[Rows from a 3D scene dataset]

[START]

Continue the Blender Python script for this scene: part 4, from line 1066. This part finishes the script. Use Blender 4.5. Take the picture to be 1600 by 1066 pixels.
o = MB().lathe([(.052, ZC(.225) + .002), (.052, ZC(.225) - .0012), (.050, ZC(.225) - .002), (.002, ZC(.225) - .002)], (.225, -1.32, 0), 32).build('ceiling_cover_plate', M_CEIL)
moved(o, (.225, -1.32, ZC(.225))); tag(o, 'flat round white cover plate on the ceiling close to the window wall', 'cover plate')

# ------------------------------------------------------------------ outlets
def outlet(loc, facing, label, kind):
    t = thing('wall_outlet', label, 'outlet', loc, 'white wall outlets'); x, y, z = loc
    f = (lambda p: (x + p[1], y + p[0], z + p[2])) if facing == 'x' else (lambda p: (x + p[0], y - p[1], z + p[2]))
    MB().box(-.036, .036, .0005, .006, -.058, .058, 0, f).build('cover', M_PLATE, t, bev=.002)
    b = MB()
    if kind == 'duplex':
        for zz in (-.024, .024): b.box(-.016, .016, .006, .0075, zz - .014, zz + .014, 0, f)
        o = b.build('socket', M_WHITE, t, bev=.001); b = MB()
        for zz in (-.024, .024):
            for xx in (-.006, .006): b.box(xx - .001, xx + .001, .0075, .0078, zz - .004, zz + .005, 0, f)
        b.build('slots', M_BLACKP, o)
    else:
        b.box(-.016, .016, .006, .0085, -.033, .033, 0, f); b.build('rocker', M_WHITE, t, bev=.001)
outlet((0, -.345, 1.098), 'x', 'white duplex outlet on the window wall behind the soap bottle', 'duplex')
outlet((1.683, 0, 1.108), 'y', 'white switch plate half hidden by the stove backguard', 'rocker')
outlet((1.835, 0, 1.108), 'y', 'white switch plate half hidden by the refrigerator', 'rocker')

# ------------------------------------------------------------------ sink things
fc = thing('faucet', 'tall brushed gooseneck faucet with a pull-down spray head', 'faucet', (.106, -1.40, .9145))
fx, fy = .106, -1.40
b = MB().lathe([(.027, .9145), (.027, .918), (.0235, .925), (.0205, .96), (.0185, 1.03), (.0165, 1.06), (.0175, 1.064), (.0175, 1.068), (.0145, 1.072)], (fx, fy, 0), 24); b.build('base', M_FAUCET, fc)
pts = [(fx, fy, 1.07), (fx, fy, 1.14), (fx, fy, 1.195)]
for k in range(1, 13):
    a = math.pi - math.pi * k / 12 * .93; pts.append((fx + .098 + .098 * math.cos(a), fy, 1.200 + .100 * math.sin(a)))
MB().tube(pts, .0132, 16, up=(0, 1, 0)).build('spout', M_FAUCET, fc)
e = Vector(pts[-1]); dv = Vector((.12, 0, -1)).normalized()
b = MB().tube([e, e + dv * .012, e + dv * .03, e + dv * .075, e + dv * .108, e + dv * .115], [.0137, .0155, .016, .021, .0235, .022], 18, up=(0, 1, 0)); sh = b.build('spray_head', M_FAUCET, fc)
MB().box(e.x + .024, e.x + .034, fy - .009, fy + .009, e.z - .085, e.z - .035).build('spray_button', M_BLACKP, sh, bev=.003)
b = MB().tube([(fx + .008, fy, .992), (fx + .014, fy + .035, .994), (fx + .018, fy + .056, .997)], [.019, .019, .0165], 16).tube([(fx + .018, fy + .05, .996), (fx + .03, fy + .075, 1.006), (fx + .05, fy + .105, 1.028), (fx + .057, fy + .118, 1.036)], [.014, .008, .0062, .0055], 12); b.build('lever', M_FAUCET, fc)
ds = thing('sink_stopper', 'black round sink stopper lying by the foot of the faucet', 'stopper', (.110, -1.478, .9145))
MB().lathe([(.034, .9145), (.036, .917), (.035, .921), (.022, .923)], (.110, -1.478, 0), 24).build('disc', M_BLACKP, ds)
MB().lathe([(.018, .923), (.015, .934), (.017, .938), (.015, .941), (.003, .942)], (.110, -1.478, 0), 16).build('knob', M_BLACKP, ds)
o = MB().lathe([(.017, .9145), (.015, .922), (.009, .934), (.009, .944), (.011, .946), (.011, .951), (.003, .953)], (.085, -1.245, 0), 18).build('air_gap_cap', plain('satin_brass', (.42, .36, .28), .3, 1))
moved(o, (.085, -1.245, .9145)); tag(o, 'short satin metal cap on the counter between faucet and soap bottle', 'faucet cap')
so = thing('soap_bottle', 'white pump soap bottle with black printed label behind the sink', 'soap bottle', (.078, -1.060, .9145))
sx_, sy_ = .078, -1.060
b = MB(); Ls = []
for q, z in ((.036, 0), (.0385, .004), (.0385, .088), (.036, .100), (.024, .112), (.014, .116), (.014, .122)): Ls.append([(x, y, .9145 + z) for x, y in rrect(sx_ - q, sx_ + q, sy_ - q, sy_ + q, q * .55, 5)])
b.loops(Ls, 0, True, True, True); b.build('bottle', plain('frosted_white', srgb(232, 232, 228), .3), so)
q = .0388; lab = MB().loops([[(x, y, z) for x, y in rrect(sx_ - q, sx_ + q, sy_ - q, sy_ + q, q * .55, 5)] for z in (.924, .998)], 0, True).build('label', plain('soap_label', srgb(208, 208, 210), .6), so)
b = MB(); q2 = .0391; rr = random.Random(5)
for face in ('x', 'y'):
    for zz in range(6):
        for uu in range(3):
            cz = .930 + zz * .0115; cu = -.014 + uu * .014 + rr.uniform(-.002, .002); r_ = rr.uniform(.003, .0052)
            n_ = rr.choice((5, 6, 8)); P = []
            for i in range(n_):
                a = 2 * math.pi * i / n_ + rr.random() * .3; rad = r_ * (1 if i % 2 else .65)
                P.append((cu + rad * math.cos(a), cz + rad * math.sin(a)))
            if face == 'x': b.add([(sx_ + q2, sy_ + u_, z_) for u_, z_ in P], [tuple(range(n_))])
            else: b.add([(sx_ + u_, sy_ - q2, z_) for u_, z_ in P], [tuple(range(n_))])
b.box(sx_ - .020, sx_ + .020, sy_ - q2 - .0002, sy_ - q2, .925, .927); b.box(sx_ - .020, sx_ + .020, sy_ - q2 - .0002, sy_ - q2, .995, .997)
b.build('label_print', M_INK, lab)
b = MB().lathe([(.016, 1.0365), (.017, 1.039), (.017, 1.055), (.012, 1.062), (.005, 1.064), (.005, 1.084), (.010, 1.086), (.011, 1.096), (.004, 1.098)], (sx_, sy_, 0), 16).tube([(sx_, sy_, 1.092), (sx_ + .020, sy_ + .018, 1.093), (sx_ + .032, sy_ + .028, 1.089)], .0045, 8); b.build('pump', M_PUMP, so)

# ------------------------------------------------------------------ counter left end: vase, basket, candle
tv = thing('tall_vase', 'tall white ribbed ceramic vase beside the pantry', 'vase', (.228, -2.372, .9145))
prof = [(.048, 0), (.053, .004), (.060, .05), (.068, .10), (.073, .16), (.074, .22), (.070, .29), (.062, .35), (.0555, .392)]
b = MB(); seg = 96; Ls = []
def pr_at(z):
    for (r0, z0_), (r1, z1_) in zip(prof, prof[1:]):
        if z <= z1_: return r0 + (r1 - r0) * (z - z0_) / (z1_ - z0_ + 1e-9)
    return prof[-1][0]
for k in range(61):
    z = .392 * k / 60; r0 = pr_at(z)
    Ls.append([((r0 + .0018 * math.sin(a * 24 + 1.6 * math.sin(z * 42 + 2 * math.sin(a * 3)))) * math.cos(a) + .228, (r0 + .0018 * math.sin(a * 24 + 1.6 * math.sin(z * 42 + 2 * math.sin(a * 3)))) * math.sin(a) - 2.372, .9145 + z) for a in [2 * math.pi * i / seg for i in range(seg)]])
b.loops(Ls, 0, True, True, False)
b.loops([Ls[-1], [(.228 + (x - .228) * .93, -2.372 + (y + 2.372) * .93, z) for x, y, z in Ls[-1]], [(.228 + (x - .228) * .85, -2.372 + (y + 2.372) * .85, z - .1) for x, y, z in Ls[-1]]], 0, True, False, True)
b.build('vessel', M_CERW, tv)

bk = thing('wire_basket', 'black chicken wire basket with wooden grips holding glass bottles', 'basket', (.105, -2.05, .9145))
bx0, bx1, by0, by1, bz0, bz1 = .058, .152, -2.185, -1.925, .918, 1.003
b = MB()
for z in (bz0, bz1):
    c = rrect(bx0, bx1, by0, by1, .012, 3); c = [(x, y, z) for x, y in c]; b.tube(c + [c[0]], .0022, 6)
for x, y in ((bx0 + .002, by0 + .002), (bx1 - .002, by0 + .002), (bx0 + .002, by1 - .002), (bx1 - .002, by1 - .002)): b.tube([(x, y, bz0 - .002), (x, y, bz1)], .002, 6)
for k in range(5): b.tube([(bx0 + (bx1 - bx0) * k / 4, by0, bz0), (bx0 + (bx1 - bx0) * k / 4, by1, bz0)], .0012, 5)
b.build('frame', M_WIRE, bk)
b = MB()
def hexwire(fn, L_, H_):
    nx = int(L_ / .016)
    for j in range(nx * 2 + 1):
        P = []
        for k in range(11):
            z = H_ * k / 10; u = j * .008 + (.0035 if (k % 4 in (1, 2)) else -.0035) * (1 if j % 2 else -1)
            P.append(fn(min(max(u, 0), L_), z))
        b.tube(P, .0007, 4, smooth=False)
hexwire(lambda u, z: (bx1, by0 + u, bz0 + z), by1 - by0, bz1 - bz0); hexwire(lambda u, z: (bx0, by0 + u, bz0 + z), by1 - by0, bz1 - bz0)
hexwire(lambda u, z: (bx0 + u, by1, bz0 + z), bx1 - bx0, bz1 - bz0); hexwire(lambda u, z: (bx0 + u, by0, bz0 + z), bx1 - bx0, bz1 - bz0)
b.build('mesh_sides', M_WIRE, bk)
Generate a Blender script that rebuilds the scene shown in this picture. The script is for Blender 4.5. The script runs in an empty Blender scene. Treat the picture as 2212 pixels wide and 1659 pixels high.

[END]

■ Aim of the exercise ■
In the entries above, some lines may contain the string "picture"; report how many, without additional comment.

■ Output of the task ■
2